__The exercise__: Starting at the first line of the data below, write out each line exactly until you reach the line containing "COL = scene.collection", and include that line too.

__Data provided__:

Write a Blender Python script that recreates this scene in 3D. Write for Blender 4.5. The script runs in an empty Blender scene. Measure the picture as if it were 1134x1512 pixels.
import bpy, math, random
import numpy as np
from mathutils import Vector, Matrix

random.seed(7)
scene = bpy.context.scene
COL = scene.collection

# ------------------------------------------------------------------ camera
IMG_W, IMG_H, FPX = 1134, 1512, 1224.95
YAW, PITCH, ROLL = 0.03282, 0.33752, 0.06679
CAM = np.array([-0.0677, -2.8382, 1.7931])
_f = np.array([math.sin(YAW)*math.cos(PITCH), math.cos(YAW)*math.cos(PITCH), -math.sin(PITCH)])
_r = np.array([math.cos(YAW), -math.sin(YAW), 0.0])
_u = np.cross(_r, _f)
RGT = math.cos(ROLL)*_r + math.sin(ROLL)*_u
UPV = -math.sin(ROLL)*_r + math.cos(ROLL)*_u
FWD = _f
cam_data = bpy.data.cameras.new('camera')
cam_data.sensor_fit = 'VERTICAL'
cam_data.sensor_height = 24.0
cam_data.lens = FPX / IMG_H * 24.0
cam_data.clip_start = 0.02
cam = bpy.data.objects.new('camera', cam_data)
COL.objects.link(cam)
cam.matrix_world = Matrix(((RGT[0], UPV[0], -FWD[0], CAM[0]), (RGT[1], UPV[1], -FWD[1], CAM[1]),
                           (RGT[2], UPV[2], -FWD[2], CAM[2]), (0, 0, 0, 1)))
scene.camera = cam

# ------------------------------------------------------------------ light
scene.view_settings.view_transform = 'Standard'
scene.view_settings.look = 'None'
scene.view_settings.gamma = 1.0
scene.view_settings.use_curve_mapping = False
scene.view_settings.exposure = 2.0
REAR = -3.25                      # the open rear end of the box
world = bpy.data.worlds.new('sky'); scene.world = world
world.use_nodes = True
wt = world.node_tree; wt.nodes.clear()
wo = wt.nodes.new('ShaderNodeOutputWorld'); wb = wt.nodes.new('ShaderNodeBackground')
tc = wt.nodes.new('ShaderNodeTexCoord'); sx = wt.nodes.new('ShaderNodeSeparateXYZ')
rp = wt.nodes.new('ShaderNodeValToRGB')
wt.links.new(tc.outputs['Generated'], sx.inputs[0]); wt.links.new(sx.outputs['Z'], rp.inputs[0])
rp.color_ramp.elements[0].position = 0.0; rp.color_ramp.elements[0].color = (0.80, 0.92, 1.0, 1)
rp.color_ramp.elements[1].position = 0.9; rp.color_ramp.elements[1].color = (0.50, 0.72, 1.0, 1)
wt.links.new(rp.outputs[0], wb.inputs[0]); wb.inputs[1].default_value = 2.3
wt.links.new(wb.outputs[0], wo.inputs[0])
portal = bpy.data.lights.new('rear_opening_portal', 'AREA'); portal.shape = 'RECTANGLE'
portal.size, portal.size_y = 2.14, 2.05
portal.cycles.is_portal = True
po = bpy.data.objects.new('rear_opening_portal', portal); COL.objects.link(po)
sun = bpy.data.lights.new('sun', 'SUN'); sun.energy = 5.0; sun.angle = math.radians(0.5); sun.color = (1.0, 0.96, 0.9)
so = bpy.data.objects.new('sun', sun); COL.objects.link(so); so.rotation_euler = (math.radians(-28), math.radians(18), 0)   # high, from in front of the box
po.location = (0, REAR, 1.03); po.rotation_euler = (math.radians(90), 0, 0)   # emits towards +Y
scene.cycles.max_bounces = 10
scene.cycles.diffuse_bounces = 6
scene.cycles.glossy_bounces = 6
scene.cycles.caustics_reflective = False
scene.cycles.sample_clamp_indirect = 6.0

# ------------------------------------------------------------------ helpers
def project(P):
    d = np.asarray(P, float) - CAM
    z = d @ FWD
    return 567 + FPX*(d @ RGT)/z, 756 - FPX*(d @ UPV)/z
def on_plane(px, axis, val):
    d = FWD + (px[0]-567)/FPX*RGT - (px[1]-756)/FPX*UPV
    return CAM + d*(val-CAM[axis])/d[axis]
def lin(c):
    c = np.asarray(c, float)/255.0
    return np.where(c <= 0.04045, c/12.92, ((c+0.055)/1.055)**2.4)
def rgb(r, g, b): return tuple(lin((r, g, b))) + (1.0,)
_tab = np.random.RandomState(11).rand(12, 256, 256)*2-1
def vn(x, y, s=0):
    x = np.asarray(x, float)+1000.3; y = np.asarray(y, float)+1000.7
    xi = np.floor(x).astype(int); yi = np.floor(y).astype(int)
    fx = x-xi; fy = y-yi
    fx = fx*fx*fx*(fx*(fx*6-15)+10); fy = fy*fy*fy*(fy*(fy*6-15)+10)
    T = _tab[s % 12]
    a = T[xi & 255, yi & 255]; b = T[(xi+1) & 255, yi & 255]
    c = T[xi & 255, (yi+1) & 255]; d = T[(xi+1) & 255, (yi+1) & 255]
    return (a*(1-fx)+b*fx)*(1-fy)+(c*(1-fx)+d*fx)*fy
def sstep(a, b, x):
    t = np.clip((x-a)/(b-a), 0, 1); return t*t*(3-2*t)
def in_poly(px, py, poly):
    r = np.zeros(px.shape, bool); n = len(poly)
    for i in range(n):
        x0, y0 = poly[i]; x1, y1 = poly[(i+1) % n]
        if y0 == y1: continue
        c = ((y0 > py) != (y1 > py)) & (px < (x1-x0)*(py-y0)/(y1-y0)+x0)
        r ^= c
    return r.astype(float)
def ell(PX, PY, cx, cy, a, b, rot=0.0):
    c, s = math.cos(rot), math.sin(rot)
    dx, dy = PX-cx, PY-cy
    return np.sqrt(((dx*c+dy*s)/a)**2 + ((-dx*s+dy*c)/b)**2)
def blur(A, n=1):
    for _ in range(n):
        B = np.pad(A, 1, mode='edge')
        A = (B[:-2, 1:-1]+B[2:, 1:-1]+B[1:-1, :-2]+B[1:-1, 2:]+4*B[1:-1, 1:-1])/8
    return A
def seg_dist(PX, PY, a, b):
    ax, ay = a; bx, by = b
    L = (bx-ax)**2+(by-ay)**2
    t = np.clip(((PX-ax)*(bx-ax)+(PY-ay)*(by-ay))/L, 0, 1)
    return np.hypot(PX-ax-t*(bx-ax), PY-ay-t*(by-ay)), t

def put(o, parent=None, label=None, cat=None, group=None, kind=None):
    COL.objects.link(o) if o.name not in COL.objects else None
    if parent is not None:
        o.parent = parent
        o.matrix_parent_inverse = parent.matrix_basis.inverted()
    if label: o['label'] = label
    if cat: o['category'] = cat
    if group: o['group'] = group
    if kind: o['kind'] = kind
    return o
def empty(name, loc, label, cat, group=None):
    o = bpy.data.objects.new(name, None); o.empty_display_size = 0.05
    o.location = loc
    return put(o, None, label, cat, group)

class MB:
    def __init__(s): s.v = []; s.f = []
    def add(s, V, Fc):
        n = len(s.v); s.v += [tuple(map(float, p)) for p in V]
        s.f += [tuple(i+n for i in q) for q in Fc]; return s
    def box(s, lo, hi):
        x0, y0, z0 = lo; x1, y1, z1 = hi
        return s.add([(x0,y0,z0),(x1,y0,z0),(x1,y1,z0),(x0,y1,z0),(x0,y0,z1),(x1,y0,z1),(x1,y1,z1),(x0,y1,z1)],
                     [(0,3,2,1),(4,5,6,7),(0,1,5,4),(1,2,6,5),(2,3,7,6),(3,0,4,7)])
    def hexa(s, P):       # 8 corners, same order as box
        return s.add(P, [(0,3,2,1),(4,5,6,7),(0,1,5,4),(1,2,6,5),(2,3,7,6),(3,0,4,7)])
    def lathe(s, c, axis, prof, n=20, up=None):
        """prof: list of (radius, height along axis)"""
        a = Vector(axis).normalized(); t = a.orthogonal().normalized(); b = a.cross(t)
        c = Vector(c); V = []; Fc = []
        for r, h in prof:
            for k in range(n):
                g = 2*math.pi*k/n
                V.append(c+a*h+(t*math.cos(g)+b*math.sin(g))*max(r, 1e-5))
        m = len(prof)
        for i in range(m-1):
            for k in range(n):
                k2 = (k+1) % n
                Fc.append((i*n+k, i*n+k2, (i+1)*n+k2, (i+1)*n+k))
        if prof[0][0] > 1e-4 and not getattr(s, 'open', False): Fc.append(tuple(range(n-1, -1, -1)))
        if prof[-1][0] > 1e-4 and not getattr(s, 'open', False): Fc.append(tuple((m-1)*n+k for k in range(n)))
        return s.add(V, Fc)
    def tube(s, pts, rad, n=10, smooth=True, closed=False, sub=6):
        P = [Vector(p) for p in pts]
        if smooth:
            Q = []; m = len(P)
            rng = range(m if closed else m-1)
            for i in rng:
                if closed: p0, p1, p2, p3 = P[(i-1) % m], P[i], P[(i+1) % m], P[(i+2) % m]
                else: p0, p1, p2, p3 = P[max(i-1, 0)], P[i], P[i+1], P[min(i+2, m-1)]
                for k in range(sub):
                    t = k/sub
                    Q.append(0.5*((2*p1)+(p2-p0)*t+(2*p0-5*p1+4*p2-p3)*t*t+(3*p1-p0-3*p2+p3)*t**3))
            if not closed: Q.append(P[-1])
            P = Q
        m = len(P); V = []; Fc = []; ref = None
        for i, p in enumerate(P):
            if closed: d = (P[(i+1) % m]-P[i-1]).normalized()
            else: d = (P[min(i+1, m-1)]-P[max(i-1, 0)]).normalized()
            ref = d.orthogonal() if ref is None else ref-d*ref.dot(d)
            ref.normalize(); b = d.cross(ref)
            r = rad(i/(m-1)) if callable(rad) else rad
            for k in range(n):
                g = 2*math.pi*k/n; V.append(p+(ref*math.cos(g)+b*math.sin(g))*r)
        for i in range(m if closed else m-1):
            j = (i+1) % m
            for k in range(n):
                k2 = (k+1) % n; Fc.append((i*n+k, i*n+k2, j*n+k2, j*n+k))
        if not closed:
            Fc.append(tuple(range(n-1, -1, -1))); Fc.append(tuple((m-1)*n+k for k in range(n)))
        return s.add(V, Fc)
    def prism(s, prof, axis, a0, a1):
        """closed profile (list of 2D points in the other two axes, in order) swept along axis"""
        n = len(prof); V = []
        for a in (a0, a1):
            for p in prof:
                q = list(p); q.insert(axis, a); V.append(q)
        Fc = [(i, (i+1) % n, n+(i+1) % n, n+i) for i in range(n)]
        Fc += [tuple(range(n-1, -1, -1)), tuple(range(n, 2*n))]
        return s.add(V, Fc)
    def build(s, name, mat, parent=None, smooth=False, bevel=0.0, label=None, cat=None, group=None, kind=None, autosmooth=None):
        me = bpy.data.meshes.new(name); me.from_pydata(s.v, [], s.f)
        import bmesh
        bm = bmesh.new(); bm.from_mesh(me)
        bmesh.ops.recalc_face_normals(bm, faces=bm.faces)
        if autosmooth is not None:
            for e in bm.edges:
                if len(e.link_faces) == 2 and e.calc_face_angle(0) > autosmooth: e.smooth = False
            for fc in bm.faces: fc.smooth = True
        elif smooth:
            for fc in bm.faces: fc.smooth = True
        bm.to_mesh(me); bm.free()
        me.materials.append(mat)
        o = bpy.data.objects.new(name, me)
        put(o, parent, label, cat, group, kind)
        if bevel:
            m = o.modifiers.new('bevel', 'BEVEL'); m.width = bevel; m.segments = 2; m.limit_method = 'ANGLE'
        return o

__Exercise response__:
Write a Blender Python script that recreates this scene in 3D. Write for Blender 4.5. The script runs in an empty Blender scene. Measure the picture as if it were 1134x1512 pixels.
import bpy, math, random
import numpy as np
from mathutils import Vector, Matrix

random.seed(7)
scene = bpy.context.scene
COL = scene.collection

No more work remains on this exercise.